Eine Frau versorgte ihn mit Lebensmitteln und als er ernstlich erkrankte, gab es einen Internisten, der mehrmals in der Woche zu ihm kam, um ihn zu behandeln.
Als Arnheim im September 1944 evakuiert wurde, musste Max Meyer Schaap sein Versteck verlassen. Zu Fuss durchquerte er das Land, bis es im gelang in der Provinz Groningen einen neuen Unterschlupf zu finden, wo er seine Befreiung erlebte.

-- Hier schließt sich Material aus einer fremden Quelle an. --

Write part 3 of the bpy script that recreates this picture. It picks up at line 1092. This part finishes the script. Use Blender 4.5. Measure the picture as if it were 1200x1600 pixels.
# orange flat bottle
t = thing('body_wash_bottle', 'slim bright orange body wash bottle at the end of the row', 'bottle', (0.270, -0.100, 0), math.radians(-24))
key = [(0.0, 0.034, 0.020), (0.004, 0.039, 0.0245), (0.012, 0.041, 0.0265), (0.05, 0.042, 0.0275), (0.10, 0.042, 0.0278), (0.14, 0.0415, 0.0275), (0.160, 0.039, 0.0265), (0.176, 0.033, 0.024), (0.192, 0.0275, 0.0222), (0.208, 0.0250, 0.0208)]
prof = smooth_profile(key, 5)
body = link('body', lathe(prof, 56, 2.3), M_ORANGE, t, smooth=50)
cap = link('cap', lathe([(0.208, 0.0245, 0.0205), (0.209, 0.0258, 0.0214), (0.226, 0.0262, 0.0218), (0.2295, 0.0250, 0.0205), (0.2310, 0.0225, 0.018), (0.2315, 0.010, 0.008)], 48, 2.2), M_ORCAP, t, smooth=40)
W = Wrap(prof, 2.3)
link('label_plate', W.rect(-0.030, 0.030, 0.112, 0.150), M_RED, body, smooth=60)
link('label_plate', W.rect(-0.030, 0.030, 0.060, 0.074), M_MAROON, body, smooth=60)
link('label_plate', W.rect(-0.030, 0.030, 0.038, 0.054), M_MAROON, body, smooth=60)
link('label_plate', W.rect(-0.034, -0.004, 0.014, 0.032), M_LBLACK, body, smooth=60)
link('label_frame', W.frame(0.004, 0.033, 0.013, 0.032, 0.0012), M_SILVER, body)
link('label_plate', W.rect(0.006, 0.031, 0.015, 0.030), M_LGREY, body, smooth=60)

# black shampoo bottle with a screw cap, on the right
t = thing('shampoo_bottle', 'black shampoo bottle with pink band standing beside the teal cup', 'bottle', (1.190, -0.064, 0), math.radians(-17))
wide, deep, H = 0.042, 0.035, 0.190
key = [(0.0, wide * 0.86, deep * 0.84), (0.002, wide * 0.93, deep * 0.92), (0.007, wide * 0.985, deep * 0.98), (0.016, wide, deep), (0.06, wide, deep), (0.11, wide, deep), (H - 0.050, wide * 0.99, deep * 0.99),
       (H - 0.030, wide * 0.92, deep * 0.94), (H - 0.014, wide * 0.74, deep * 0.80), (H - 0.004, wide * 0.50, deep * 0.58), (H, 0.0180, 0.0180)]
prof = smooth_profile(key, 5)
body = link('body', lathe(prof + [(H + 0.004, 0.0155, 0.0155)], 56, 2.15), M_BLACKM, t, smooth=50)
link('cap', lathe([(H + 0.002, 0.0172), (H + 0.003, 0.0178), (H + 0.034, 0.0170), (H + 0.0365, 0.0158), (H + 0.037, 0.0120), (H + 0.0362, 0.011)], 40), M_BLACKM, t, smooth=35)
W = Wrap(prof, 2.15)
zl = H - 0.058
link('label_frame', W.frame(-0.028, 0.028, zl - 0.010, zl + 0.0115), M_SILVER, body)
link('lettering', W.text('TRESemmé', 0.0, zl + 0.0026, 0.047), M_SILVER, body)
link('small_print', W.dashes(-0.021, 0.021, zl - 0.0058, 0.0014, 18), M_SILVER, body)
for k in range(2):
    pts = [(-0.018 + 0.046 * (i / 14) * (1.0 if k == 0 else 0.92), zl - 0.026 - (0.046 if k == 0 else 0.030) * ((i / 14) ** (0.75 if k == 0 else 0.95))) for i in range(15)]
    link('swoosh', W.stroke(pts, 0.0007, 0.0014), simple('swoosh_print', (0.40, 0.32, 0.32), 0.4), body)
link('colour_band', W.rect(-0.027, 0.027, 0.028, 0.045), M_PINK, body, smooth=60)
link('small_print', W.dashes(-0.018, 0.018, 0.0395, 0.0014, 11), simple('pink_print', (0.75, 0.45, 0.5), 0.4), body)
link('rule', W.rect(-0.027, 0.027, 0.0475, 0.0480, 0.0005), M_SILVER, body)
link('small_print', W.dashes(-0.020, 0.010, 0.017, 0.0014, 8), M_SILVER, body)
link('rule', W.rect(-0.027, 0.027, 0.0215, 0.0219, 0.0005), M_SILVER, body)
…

Die Anzahl der Juden, die wie die Brüder Schaap untergetauchten, ist kaum zu ermitteln. Man nimmt an, dass es etwa 28 000 Juden waren, von denen etwas mehr als 16 000 überlebten.
Von den 140 000 Juden, die 1940 in den Niederlanden gelebt hatten, wurden etwa 107 000 Opfer der antisemitischen Verfolgungs- und Vernichtungspolitik – mehr als 75 %.
Bemerkenswert ist, dass Emanuel Schaap bereits Anfang der 1950er Jahre nach Kleve zurückkehrte, um sich hier eine neue Existenz aufzubauen.
Er kehrte hierhin zurück, an den Ort, an dem er bis 1933 mit seiner Familie gelebt hatte.
Zunächst nahm ihn ein früherer Nachbar in der Meißnerstraße auf, dann hatte er eine Unterkunft in der Pannofenstr. 2.
Seit 1955 betrieb er in Kellen die Firma Schaap E.M.&Co. Holländischer Deckenhandel.
Anfang der 1960er Jahre verzog er nach Düsseldorf, später nach Mannheim.
1989 war er unter den jüdischen Gästen, die Kleve auf offizielle Einladung der Stadt besuchten.